(The following article is re-printed from Garth Sheriff Architect, a portfolio of residential and commercial projects available from the author for $25 by sending an inquiry to info@garthdesigns.com).
The artist Michelangelo was repeatedly asked how he could take a block of marble and create a masterpiece like the David or the Rome Pieta. Legend has it that he would invariably reply that he was simply chipping away to free the sculpture from the confines of its marble prison.
The idea that the solution to any artistic problem already exists within the problem itself (and that it is the artist’s job to see and express that) holds a lot of truth. My architecture is a detective story hidden in every vacant lot, every remodeled home and blank space waiting to be an office or restaurant. It is my job as the artist and collaborator with the client to discover “what it wants to be.” That implies that every design vision can succeed, no matter the budget, the style or the criteria, and as far as I can tell in over 30 years of design, that is always true.
As architect-detective, my sleuthing involves a set of tools and techniques. Mine exist in the words of a friend in the realm of the sublimely modern. That of course is different than a particular style: I have discovered the answers to design problems in styles from Zen minimalism to New England vernacular; from high concept modern to highly soothing tropical contemporary.
It is a life search to come to the conclusion that the answer is in the problem; which is that the David is already in the block of marble. Many designers start from a different place. They are tied to a set of design details and use them over and over, many times over the objections of the client. One very famous architect who shall remain nameless mandated that one of his homes have glass block down the middle of the Master Bedroom floor as the result of a pre-determined design language. His answer to “where does the bed go” was a dismissive “sleep in twin beds.”
I choose to start the detective story with a blank slate and create the tools of discovery from the clients’ needs and the site or building with which they have to work. So it is that I am fond of saying that “The shape of your life (or business) is the heart of our design.” That way, the vision that I create is always collaborative as is any good detective story!
In the creative vision of freeing architecture from its prison, THAT is what it wants to be.
Culver says
Garth……..Thanks for sending along your blog site. I enjoyed reading your thoughtful, insightful ruminations. I was particularly attracted to the “What It Wants To Be” piece. I have adopted that thought myself both in creative expression and as a precept for understanding our sometimes over-complex lives.

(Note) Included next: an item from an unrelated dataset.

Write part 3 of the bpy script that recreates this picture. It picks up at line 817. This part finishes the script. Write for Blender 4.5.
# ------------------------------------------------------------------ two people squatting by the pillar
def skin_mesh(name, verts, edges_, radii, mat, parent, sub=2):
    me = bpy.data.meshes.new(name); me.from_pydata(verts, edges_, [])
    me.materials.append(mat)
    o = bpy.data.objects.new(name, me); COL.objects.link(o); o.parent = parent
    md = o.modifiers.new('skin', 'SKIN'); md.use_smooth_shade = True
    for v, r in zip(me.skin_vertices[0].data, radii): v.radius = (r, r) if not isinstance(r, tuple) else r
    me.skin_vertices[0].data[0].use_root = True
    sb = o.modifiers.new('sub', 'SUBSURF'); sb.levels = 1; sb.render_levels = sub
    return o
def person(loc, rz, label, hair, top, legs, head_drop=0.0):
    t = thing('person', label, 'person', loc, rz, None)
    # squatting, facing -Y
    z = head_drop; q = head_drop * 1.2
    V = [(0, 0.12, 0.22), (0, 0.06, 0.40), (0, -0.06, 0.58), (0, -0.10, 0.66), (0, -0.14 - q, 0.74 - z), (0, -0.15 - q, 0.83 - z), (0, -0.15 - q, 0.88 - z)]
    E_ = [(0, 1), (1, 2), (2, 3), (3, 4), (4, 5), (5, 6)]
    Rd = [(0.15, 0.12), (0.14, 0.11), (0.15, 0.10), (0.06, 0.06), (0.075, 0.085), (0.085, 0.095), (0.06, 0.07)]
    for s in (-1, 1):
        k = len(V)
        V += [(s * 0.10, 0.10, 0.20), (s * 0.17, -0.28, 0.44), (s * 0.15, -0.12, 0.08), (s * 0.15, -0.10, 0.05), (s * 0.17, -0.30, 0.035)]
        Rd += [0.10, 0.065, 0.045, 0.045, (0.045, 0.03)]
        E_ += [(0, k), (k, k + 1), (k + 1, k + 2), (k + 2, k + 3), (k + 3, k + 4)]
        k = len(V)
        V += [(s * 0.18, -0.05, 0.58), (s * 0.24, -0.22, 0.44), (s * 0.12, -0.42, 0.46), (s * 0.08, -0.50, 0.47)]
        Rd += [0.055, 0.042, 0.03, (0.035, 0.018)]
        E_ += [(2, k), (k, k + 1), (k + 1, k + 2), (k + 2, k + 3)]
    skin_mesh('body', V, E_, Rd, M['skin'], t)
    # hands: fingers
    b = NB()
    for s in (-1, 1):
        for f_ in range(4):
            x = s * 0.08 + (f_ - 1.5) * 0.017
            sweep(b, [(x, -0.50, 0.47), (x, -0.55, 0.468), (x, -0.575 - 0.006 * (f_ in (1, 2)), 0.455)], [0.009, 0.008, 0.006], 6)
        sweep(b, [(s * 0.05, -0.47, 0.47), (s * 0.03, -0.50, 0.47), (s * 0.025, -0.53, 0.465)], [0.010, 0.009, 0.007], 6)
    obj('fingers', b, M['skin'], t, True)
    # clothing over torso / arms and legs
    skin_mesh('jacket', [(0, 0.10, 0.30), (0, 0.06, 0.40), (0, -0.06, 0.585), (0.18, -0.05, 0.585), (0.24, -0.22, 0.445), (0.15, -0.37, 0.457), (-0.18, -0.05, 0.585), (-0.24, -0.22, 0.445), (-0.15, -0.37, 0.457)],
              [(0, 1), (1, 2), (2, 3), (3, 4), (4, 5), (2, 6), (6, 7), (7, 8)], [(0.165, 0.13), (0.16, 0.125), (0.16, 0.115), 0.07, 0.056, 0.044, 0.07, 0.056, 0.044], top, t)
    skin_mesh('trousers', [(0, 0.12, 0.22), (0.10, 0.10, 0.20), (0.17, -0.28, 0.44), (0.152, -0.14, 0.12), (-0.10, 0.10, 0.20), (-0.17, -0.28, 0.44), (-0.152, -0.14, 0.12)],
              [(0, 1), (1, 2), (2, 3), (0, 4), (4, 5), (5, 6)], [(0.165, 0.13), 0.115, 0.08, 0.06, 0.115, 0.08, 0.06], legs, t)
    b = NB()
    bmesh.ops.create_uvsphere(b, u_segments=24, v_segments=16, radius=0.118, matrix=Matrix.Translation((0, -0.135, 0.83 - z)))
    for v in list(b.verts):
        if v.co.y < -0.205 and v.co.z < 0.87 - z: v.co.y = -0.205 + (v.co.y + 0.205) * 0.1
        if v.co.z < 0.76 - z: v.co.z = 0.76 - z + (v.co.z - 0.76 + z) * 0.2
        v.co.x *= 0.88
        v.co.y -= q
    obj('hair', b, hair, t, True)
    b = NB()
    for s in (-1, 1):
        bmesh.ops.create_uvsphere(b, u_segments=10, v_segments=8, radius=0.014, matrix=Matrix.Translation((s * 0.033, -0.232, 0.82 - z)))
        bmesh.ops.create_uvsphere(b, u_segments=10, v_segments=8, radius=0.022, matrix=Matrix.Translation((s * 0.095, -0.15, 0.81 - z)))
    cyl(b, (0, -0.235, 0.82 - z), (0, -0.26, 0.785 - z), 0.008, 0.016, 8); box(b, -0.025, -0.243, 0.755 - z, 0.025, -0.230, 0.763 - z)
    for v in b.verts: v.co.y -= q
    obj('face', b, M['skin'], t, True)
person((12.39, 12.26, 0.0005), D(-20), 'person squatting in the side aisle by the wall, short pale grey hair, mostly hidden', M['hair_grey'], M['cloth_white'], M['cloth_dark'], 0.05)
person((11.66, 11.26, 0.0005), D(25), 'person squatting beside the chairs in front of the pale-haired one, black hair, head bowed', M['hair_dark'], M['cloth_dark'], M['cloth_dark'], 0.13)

I originally heard of this concept attributed to Rodin who said that when creating sculpture “all I do is remove the pieces that don’t belong”. I think much of Zen teachings point to this simple understanding: peace/happiness is already there, simply let go of the obstacles that “don’t belong”. I am attracted to the simple “clarity” of this idea and have found it useful in untying some of my “life-knots” . I wonder if one could draw a metaphorical inference that life itself is art and therefore to solve a “design” problem in life one simply needs to look to the problem: ourselves.